Researchers at the NWEA, a nonprofit organization in Portland, Ore., that provides testing services in 24 states, analyzed achievement data from grades 3-8 for 570,00 students in reading and 540,000 students in math for the report. The report was slated for release this week.
Mr. Kingsbury said the gaps the authors found between black and white students, Hispanic and white non-Hispanic students, and poor and better-off students start out small but could grow up to 10 times larger by the time students leave school.
“Let’s say two students start out as average 3rd graders,” Mr. Kingsbury said. “If their differences grew to a standard deviation, that would mean the high-poverty student would be seen as borderline special education, and the student in low-poverty schools would be average.”
Part of the problem, the researchers found, was that poor and minority students learned less over the course of the school year than their white or wealthier counterparts who started out the year at the same achievement levels. In addition, though, the poor and minority students lost more academic ground over the summer.
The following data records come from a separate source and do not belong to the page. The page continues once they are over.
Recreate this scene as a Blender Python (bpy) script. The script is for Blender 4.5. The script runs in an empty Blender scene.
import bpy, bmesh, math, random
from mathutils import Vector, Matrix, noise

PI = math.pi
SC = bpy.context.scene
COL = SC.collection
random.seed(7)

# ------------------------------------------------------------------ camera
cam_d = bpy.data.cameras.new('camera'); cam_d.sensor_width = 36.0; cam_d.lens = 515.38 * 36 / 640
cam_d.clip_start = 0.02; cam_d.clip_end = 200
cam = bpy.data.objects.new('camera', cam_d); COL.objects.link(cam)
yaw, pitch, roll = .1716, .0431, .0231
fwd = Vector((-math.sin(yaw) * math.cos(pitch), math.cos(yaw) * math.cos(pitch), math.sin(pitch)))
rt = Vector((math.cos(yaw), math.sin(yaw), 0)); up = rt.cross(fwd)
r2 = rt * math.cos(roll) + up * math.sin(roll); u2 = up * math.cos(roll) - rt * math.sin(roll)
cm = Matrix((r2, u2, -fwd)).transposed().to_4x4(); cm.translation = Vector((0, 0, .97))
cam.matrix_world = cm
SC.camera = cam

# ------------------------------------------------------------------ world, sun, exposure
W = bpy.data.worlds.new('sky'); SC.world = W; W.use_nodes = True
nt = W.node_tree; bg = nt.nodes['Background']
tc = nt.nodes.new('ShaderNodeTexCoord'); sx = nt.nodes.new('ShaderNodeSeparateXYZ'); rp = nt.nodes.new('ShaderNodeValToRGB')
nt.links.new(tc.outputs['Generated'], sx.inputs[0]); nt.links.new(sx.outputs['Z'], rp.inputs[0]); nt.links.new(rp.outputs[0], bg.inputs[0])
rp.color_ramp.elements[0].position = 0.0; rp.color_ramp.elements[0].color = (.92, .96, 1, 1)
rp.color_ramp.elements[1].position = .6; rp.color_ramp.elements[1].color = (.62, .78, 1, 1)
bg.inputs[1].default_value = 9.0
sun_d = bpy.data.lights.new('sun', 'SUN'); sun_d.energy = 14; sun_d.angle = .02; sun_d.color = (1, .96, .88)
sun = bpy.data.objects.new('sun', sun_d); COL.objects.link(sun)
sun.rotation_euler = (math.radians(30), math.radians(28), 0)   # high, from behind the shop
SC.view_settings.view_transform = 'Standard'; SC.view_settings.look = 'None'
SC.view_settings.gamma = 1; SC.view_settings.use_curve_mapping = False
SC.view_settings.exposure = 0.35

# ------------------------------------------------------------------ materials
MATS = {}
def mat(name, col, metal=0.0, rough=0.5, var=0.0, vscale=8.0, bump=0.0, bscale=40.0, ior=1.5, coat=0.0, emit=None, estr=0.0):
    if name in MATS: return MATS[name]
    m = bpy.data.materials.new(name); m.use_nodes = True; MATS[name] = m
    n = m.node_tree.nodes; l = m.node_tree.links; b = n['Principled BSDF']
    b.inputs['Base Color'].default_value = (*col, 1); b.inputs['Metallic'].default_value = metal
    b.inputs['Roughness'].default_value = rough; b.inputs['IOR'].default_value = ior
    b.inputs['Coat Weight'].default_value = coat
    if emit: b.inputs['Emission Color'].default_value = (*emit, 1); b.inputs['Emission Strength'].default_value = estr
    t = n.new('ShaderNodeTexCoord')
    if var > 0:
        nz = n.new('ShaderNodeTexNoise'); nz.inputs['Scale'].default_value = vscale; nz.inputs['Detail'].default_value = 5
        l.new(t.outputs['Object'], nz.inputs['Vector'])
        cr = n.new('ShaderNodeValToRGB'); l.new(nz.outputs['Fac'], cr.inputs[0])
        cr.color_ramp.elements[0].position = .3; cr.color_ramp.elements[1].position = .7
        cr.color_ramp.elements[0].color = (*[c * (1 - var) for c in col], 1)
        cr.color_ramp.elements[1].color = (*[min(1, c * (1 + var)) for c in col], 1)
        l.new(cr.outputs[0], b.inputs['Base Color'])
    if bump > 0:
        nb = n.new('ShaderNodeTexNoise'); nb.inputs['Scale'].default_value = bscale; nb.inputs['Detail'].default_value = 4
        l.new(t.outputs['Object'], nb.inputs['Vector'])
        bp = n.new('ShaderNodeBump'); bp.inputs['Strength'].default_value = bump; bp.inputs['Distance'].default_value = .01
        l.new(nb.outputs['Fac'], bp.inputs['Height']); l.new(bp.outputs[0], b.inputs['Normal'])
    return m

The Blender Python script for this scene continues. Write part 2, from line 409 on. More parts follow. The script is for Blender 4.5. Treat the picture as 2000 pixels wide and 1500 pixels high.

With such learning-growth patterns, Mr. Kingsbury said, poor and minority children are unlikely to catch up to their higher-achieving peers any time soon.
Mr. Kingsbury said that doesn’t necessarily mean, though, that schools will be unable to meet the targets set out for them under the federal No Child Left Behind Act for improving the test scores of student subgroups, such as racial and ethnic minorities. “Just being proficient doesn’t mean you’re even with everybody else who’s proficient,” he observed.
Racial Makeup Key
For their study, Mr. Hanushek and Mr. Rivkin analyzed assessment results from two databases and focused just on the academic differences between African-American and white students.
One database was the Texas Schools Project at the University of Texas at Dallas, which contains longitudinal achievement data on all students enrolled in that state’s public elementary schools from 1990 to 2002. The researchers looked in particular at data for more than 800,000 students in grades 3-8.
For data on younger students, the authors drew on a federal study that is tracking a nationally representative sample of students beginning in kindergarten. The researchers posted their results last week on the Web site of the National Bureau of Economic Research, a nonprofit group based in Cambridge, Mass.
The researchers said they focused on the share of black students within schools, the numbers of beginning teachers on staff, and student turnover. They chose those factors because previous studies have suggested that they affect African-American students disproportionately.
Of the three, the most critical school characteristic for black students seemed to be their schools’ racial composition. According to the report, the more concentrated that black students are in a school, the more rapid the growth in achievement gaps between black and white students. The negative impact of attending a racially isolated school, the study also found, tends to be greatest for black students who start out at the high end of the achievement spectrum.
“The positive aspect of all this is that schools matter,” said Mr. Rivkin, an economics professor at Amherst College in Amherst, Mass., and the associate director of research for the Texas Schools Project. “It’s not that these things are preordained or based upon what kind of early-childhood experiences people have.”